● OBJECTIVE
Without the pictures, extract every line from the start of the material to the line containing "bg.inputs[1].default_value = 1.6", both ends included.

━━━━━━━━━━

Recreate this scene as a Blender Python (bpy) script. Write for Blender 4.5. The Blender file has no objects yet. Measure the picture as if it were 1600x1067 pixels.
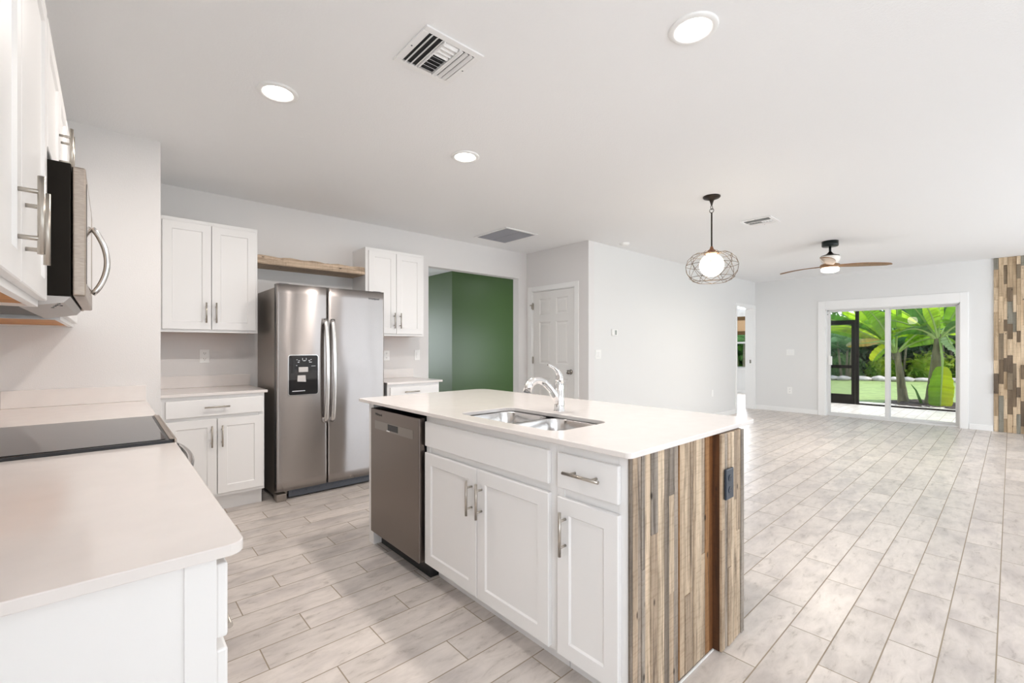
import bpy, bmesh, math, random
from mathutils import Vector, Matrix
random.seed(11)
PI = math.pi
SC = bpy.context.scene
COL = SC.collection

# ------------------------------------------------------------------ camera
CAM_Z = 1.25
CEIL_H = 2.58
cd = bpy.data.cameras.new('camera')
cd.sensor_width = 36.0
cd.lens = 36.0 * 701.0 / 1600.0
cd.shift_y = 9.5 / 1600.0
cd.clip_start = 0.03
cam = bpy.data.objects.new('camera', cd)
COL.objects.link(cam)
cam.location = (0, 0, CAM_Z)
cam.rotation_euler = (PI / 2, 0, -math.atan2(701.0, 780.0))
SC.camera = cam

# ------------------------------------------------------------------ view, world
SC.view_settings.view_transform = 'Standard'
SC.view_settings.look = 'None'
SC.view_settings.gamma = 1
SC.view_settings.exposure = 0.28
SC.view_settings.use_curve_mapping = False
SC.cycles.max_bounces = 10
SC.cycles.diffuse_bounces = 6
SC.cycles.glossy_bounces = 4
SC.cycles.transparent_max_bounces = 12
SC.cycles.sample_clamp_indirect = 6.0
SC.cycles.caustics_reflective = False
SC.cycles.caustics_refractive = False
SC.cycles.use_denoising = True

W = bpy.data.worlds.new('sky')
SC.world = W
W.use_nodes = True
wn = W.node_tree.nodes
wl = W.node_tree.links
bg = wn['Background']
tc = wn.new('ShaderNodeTexCoord')
sep = wn.new('ShaderNodeSeparateXYZ')
rmp = wn.new('ShaderNodeValToRGB')
wl.new(tc.outputs['Generated'], sep.inputs[0])
wl.new(sep.outputs['Z'], rmp.inputs[0])
wl.new(rmp.outputs[0], bg.inputs[0])
rmp.color_ramp.elements[0].position = 0.0
rmp.color_ramp.elements[0].color = (0.93, 0.96, 1.0, 1)
rmp.color_ramp.elements[1].position = 0.6
rmp.color_ramp.elements[1].color = (0.62, 0.78, 1.0, 1)
bg.inputs[1].default_value = 1.6


def lamp(name, kind, loc, rot, power, color=(1, 1, 1), size=None, size_y=None, shape=None, spread=None, angle=None):
    l = bpy.data.lights.new(name, kind)
    l.energy = power
    l.color = color
    if shape: l.shape = shape
    if size is not None and kind == 'AREA': l.size = size
    if size_y is not None: l.size_y = size_y
    if spread is not None: l.spread = spread
    if angle is not None: l.angle = angle
    if kind == 'POINT' and size is not None: l.shadow_soft_size = size
    o = bpy.data.objects.new(name, l)
    COL.objects.link(o)
    o.location = loc
    o.rotation_euler = rot
    return o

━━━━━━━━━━

● COMPLETE RESPONSE
Recreate this scene as a Blender Python (bpy) script. Write for Blender 4.5. The Blender file has no objects yet. Measure the picture as if it were 1600x1067 pixels.
import bpy, bmesh, math, random
from mathutils import Vector, Matrix
random.seed(11)
PI = math.pi
SC = bpy.context.scene
COL = SC.collection

# ------------------------------------------------------------------ camera
CAM_Z = 1.25
CEIL_H = 2.58
cd = bpy.data.cameras.new('camera')
cd.sensor_width = 36.0
cd.lens = 36.0 * 701.0 / 1600.0
cd.shift_y = 9.5 / 1600.0
cd.clip_start = 0.03
cam = bpy.data.objects.new('camera', cd)
COL.objects.link(cam)
cam.location = (0, 0, CAM_Z)
cam.rotation_euler = (PI / 2, 0, -math.atan2(701.0, 780.0))
SC.camera = cam

# ------------------------------------------------------------------ view, world
SC.view_settings.view_transform = 'Standard'
SC.view_settings.look = 'None'
SC.view_settings.gamma = 1
SC.view_settings.exposure = 0.28
SC.view_settings.use_curve_mapping = False
SC.cycles.max_bounces = 10
SC.cycles.diffuse_bounces = 6
SC.cycles.glossy_bounces = 4
SC.cycles.transparent_max_bounces = 12
SC.cycles.sample_clamp_indirect = 6.0
SC.cycles.caustics_reflective = False
SC.cycles.caustics_refractive = False
SC.cycles.use_denoising = True

W = bpy.data.worlds.new('sky')
SC.world = W
W.use_nodes = True
wn = W.node_tree.nodes
wl = W.node_tree.links
bg = wn['Background']
tc = wn.new('ShaderNodeTexCoord')
sep = wn.new('ShaderNodeSeparateXYZ')
rmp = wn.new('ShaderNodeValToRGB')
wl.new(tc.outputs['Generated'], sep.inputs[0])
wl.new(sep.outputs['Z'], rmp.inputs[0])
wl.new(rmp.outputs[0], bg.inputs[0])
rmp.color_ramp.elements[0].position = 0.0
rmp.color_ramp.elements[0].color = (0.93, 0.96, 1.0, 1)
rmp.color_ramp.elements[1].position = 0.6
rmp.color_ramp.elements[1].color = (0.62, 0.78, 1.0, 1)
bg.inputs[1].default_value = 1.6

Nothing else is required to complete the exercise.